Repeat the material exactly from its first line to the line that includes "COL = bpy.context.collection". Skip pictures.
*** Recorded data
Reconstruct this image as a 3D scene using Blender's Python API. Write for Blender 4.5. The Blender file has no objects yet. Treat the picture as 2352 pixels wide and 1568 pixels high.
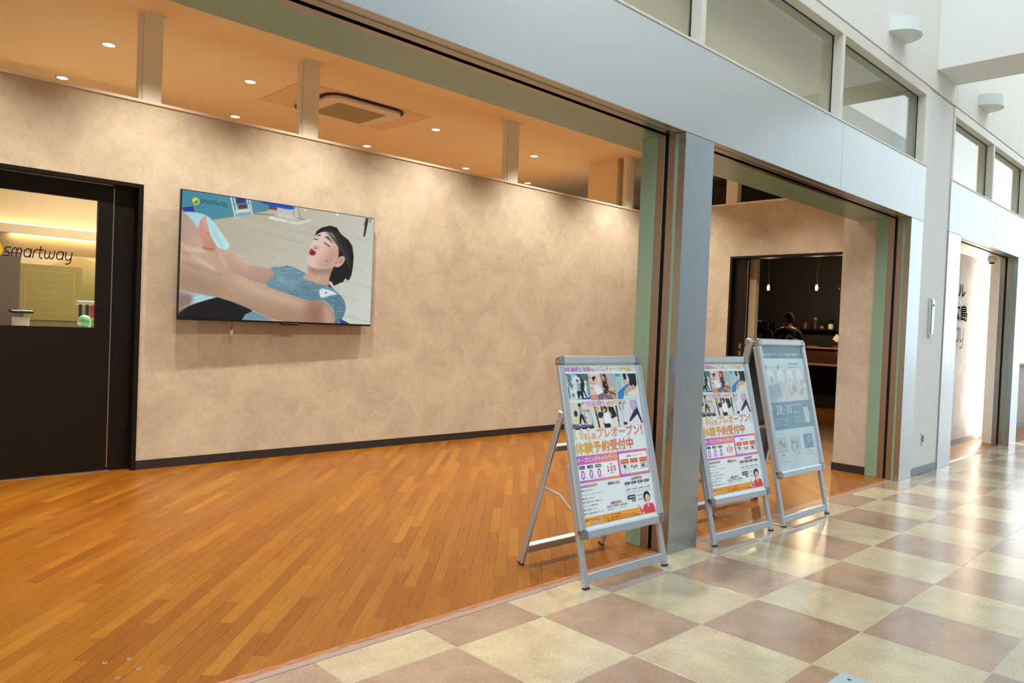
import bpy, bmesh, math, random
import numpy as np
from mathutils import Vector, Matrix

random.seed(7)
rng = np.random.default_rng(11)
SC = bpy.context.scene
COL = bpy.context.collection

# ---------------------------------------------------------------- camera, sky, exposure
cam_data = bpy.data.cameras.new('camera')
cam_data.sensor_width = 36.0
cam_data.lens = 36.0 * 1716.0 / 2352.0
cam_data.clip_start = 0.05
cam_data.clip_end = 200
cam = bpy.data.objects.new('camera', cam_data)
COL.objects.link(cam)
_p, _r, _y = math.radians(-1.139), math.radians(2.336), math.radians(44.08)
_f = Vector((math.sin(_y) * math.cos(_p), math.cos(_y) * math.cos(_p), math.sin(_p)))
_rt = Vector((math.cos(_y), -math.sin(_y), 0))
_up = _rt.cross(_f)
_r2 = math.cos(_r) * _rt + math.sin(_r) * _up
_u2 = -math.sin(_r) * _rt + math.cos(_r) * _up
cam.matrix_world = Matrix(((_r2.x, _u2.x, -_f.x, -1.939), (_r2.y, _u2.y, -_f.y, -2.442),
                           (_r2.z, _u2.z, -_f.z, 1.289), (0, 0, 0, 1)))
SC.camera = cam

world = bpy.data.worlds.new('sky')
SC.world = world
world.use_nodes = True
bg = world.node_tree.nodes['Background']
bg.inputs['Color'].default_value = (0.89, 0.965, 1.0, 1)
bg.inputs['Strength'].default_value = 2.7

SC.view_settings.view_transform = 'Standard'
SC.view_settings.look = 'None'
SC.view_settings.gamma = 1.0
SC.view_settings.use_curve_mapping = False
SC.view_settings.exposure = 0.0

WARM = (1.0, 0.88, 0.72)


def spot(name, loc, energy, size=110, blend=0.8, color=WARM, radius=0.05, target=None):
    d = bpy.data.lights.new(name, 'SPOT')
    d.energy = energy
    d.color = color
    d.spot_size = math.radians(size)
    d.spot_blend = blend
    d.shadow_soft_size = radius
    o = bpy.data.objects.new(name, d)
    o.location = loc
    if target is not None:
        o.rotation_euler = (Vector(target) - Vector(loc)).to_track_quat('-Z', 'Y').to_euler()
    COL.objects.link(o)
    return o


CEIL = 3.69
for x in (-2.9, -1.4, 0.1, 1.5, 2.85, 4.4, 5.9):
    spot('wall_washer_light', (x, 3.22, CEIL - 0.03), 212, 110, 0.9, radius=0.025, target=(x, 3.35, 0))
for x in (-3.4, -1.6, 0.2, 2.0, 3.8, 5.4):
    spot('front_row_light', (x, 1.55, CEIL - 0.03), 222, 112, 0.8)

# ---------------------------------------------------------------- helpers


def lin(c):
    c = np.asarray(c, float) / 255.0
    return np.where(c <= 0.04045, c / 12.92, ((c + 0.055) / 1.055) ** 2.4)


def L4(c):
    return tuple(lin(c)) + (1.0,)


class MB:
    def __init__(self):
        self.v, self.f, self.m, self.c = [], [], [], []

    def add(self, verts, faces, mat=0, col=None):
        n = len(self.v)
        self.v += [tuple(p) for p in verts]
        self.f += [tuple(i + n for i in f) for f in faces]
        self.m += [mat] * len(faces)
        self.c += [col or (1, 1, 1, 1)] * len(verts)
        return self

    def box(self, x0, x1, y0, y1, z0, z1, mat=0, xf=None):
        vs = [(x, y, z) for z in (z0, z1) for y in (y0, y1) for x in (x0, x1)]
        if xf: vs = [xf(*p) for p in vs]
        fs = [(0, 2, 3, 1), (4, 5, 7, 6), (0, 1, 5, 4), (2, 6, 7, 3), (0, 4, 6, 2), (1, 3, 7, 5)]
        return self.add(vs, fs, mat)

    def rbox(self, x0, x1, y0, y1, z0, z1, r=0.004, mat=0, xf=None):
        """box with chamfered edges (24 verts)"""
        r = min(r, (x1 - x0) / 2.01, (y1 - y0) / 2.01, (z1 - z0) / 2.01)
        bm = bmesh.new()
        vs = {}
        for ix, X in enumerate((x0, x1)):
            for iy, Y in enumerate((y0, y1)):
                for iz, Z in enumerate((z0, z1)):
                    sx, sy, sz = (1, -1)[ix], (1, -1)[iy], (1, -1)[iz]
                    vs[ix, iy, iz] = [bm.verts.new((X, Y + sy * r, Z + sz * r)), bm.verts.new((X + sx * r, Y, Z + sz * r)),
                                      bm.verts.new((X + sx * r, Y + sy * r, Z))]
        bmesh.ops.convex_hull(bm, input=bm.verts[:])
        bm.verts.index_update()
        V = [tuple(v.co) for v in bm.verts]
        if xf: V = [xf(*p) for p in V]
        F = [tuple(v.index for v in f.verts) for f in bm.faces]
        bm.free()
        return self.add(V, F, mat)

    def lathe(self, prof, n=24, at=(0, 0, 0), mat=0, xf=None):
        """prof: list of (r,z)"""
        vs, fs = [], []
        for r, z in prof:
            for k in range(n):
                a = 2 * math.pi * k / n
                vs.append((at[0] + r * math.cos(a), at[1] + r * math.sin(a), at[2] + z))
        for i in range(len(prof) - 1):
            for k in range(n):
                k2 = (k + 1) % n
                fs.append((i * n + k, i * n + k2, (i + 1) * n + k2, (i + 1) * n + k))
        if prof[0][0] > 1e-4: fs.append(tuple(range(n - 1, -1, -1)))
        if prof[-1][0] > 1e-4: fs.append(tuple((len(prof) - 1) * n + k for k in range(n)))
        if xf: vs = [xf(*p) for p in vs]
        return self.add(vs, fs, mat)

    def tube(self, pts, r, n=8, mat=0):
        pts = [Vector(p) for p in pts]
        vs, fs = [], []
        for i, p in enumerate(pts):
            t = (pts[min(i + 1, len(pts) - 1)] - pts[max(i - 1, 0)]).normalized()
            u = t.cross(Vector((0, 0, 1)))
            if u.length < 1e-3: u = t.cross(Vector((1, 0, 0)))
            u.normalize()
            w = t.cross(u)
            for k in range(n):
                a = 2 * math.pi * k / n
                vs.append(tuple(p + r * (math.cos(a) * u + math.sin(a) * w)))
        for i in range(len(pts) - 1):
            for k in range(n):
                k2 = (k + 1) % n
                fs.append((i * n + k, i * n + k2, (i + 1) * n + k2, (i + 1) * n + k))
        fs.append(tuple(range(n)))
        fs.append(tuple((len(pts) - 1) * n + k for k in range(n - 1, -1, -1)))
        return self.add(vs, fs, mat)

    def mesh(self, name, mats, smooth=False, colors=False):
        me = bpy.data.meshes.new(name)
        me.from_pydata(self.v, [], self.f)
        for m in (mats if isinstance(mats, (list, tuple)) else [mats]):
            me.materials.append(m)
        if any(self.m): me.polygons.foreach_set('material_index', self.m)
        if colors:
            a = me.color_attributes.new('Col', 'FLOAT_COLOR', 'POINT')
            a.data.foreach_set('color', np.array(self.c, np.float32).ravel())
        bm = bmesh.new()
        bm.from_mesh(me)
        bmesh.ops.recalc_face_normals(bm, faces=bm.faces[:])
        bm.to_mesh(me)
        bm.free()
        if smooth:
            me.polygons.foreach_set('use_smooth', [True] * len(me.polygons))
            if smooth != 'all':
                me.set_sharp_from_angle(angle=math.radians(35))
        me.update()
        return me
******
### Answer for this exercise
Reconstruct this image as a 3D scene using Blender's Python API. Write for Blender 4.5. The Blender file has no objects yet. Treat the picture as 2352 pixels wide and 1568 pixels high.
import bpy, bmesh, math, random
import numpy as np
from mathutils import Vector, Matrix

random.seed(7)
rng = np.random.default_rng(11)
SC = bpy.context.scene
COL = bpy.context.collection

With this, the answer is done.